Hinsichtlich der Einzelheiten sind von der Beklagten zutreffend in den angefochtenen Bescheiden die weiteren Voraussetzungen, die sich aus den gemeinsamen Kraftfahrzeughilfe-Richtlinien ergeben, dargestellt worden. Nach diesen Kriterien kommt eine Förderung der vom Kläger getätigten Neuanschaffung nicht in Betracht. Es ist von der Beklagten zutreffend darauf abgestellt worden, dass für den vom Kläger bislang genutzten Ford Escort mit einem Alter von 7 Jahren und einer Laufleistung von 50 000 km die weitere Nutzung dieses Fahrzeugs zumutbar gewesen ist. Belege dafür, dass höhere Kosten für erforderliche Instandsetzungsarbeiten entstanden wären, konnten nicht beigebracht werden.

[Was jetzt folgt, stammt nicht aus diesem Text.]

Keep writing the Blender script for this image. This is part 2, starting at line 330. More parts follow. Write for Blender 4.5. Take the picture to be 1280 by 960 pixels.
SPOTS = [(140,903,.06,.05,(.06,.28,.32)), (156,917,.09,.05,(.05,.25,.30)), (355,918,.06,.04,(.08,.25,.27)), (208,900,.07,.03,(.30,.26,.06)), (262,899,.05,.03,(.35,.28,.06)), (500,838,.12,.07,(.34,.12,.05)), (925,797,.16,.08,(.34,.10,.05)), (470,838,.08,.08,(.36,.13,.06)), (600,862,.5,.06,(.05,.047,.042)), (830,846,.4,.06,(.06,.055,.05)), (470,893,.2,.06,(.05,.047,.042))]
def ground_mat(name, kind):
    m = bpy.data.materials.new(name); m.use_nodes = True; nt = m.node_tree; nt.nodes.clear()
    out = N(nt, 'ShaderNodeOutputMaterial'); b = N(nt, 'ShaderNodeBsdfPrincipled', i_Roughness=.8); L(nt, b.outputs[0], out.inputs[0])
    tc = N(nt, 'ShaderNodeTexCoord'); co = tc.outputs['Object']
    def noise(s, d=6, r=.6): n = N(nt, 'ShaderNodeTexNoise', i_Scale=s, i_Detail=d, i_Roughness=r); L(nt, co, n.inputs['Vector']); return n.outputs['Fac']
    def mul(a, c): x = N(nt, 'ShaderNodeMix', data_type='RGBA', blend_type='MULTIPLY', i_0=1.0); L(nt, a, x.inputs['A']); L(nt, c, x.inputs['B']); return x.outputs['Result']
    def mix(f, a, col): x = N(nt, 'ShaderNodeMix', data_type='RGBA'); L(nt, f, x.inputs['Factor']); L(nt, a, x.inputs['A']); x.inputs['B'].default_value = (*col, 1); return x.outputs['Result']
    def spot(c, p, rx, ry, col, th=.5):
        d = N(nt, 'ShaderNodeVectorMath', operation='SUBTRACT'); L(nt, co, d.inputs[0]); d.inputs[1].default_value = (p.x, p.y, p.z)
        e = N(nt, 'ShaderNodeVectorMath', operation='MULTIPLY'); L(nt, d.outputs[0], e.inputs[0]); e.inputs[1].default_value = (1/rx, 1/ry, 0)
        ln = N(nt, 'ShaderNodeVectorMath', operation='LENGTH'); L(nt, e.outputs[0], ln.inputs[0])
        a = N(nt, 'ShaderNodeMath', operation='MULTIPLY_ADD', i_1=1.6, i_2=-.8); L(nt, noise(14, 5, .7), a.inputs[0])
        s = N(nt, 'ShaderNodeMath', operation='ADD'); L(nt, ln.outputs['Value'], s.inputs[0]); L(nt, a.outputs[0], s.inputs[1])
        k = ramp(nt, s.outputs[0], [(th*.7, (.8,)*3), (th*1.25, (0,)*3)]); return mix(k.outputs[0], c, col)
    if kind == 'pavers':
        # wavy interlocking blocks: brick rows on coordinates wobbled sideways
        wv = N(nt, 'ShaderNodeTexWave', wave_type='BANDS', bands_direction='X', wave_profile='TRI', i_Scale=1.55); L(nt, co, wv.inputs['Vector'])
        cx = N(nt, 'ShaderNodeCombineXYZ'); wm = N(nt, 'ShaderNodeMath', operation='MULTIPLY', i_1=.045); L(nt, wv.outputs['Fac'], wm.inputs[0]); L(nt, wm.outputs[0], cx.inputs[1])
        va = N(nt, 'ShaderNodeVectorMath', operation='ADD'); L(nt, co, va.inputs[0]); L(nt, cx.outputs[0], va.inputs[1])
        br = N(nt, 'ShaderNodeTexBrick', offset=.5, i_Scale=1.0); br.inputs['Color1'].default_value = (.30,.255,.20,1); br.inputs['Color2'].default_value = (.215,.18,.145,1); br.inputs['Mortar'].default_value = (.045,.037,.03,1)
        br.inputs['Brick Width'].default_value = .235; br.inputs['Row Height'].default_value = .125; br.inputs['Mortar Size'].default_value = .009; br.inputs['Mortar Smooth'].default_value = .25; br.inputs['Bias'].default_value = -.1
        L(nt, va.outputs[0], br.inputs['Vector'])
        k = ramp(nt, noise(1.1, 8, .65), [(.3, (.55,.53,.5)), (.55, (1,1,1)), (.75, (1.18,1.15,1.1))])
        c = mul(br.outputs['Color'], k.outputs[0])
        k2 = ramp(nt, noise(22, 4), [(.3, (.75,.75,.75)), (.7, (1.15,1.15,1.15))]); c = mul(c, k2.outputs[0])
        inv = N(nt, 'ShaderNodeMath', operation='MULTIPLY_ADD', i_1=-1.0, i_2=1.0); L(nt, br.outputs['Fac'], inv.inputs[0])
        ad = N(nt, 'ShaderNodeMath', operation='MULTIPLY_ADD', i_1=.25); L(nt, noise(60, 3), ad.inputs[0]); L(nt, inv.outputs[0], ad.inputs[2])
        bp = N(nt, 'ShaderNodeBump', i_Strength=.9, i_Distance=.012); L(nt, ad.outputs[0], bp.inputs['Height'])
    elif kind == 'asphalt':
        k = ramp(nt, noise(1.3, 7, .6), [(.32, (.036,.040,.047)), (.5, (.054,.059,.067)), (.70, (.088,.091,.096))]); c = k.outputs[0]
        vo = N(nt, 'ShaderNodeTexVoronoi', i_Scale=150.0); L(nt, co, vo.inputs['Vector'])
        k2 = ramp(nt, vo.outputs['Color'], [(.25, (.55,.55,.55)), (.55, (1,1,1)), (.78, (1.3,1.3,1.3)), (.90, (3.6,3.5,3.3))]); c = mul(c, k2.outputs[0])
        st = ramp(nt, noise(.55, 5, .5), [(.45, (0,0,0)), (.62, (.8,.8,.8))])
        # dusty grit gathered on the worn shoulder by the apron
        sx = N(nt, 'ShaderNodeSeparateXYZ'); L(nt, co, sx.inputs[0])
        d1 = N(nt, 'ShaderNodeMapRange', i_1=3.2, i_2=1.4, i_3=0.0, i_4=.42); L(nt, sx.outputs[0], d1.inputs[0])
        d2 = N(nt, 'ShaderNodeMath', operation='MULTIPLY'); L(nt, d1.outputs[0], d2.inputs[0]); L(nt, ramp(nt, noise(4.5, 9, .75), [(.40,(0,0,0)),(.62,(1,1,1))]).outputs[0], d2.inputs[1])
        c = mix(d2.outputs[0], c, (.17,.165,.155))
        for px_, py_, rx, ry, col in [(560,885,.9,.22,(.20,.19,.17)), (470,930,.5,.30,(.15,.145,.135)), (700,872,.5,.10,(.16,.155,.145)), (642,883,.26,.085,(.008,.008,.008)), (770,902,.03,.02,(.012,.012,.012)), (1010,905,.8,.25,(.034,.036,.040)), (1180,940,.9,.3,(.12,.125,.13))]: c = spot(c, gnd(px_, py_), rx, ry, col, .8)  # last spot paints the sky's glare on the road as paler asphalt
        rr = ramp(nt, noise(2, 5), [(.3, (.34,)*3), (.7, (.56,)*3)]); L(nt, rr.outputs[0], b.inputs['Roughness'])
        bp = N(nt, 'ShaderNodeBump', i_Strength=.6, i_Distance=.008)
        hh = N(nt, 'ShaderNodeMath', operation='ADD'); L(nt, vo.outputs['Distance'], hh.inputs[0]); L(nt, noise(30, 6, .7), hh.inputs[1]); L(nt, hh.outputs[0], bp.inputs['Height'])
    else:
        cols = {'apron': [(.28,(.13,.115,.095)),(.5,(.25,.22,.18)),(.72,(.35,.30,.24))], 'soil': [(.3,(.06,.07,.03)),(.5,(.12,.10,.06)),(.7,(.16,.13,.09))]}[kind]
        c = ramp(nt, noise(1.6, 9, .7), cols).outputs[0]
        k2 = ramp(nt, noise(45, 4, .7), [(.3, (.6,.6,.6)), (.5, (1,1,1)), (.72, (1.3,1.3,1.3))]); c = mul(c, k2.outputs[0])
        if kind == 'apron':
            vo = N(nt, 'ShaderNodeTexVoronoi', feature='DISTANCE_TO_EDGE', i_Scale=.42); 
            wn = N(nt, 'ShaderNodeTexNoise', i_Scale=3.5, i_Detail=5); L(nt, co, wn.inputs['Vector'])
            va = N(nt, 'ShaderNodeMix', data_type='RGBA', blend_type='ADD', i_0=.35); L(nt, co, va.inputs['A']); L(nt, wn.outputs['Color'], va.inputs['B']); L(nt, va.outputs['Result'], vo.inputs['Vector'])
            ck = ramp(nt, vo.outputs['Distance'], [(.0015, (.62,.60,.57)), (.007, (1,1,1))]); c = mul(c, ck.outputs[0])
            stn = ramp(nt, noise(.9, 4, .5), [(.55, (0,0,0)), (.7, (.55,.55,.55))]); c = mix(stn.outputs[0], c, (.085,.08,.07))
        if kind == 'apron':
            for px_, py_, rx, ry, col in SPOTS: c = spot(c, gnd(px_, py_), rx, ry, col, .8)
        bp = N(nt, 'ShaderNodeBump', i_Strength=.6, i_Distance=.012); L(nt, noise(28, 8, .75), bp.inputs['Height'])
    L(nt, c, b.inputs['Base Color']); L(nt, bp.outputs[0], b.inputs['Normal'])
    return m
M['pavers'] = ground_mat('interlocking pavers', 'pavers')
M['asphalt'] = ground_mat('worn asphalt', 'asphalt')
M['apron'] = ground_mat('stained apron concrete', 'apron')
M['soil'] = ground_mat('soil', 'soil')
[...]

Zudem lässt sich ein Anspruch auf Förderung auch nicht unter Vertrauensschutzgesichtspunkten im Hinblick auf die frühere Verwaltungspraxis der Beklagten herleiten. Denn einem solchen Vertrauen des Klägers ist jedenfalls durch den Bescheid vom 03.04.1996 die Grundlage entzogen worden. Im letzten Halbsatz des vorletzten Absatzes ist hier ausdrücklich erklärt worden, dass ausschlaggebend für einen Anspruch auf erneute Förderung nicht der Ablauf der 5-Jahresfrist ist, sondern vielmehr der Zustand des Fahrzeuges, seine Verkehrssicherheit sowie seine wirtschaftliche Verwertbarkeit. Es mag sein, dass der Kläger diesen Hinweis überlesen hat; dies aber fällt in seinen eigenen Verantwortungsbereich.
Die Klage war deshalb mit der Kostenfolge aus § 193 SGG abzuweisen.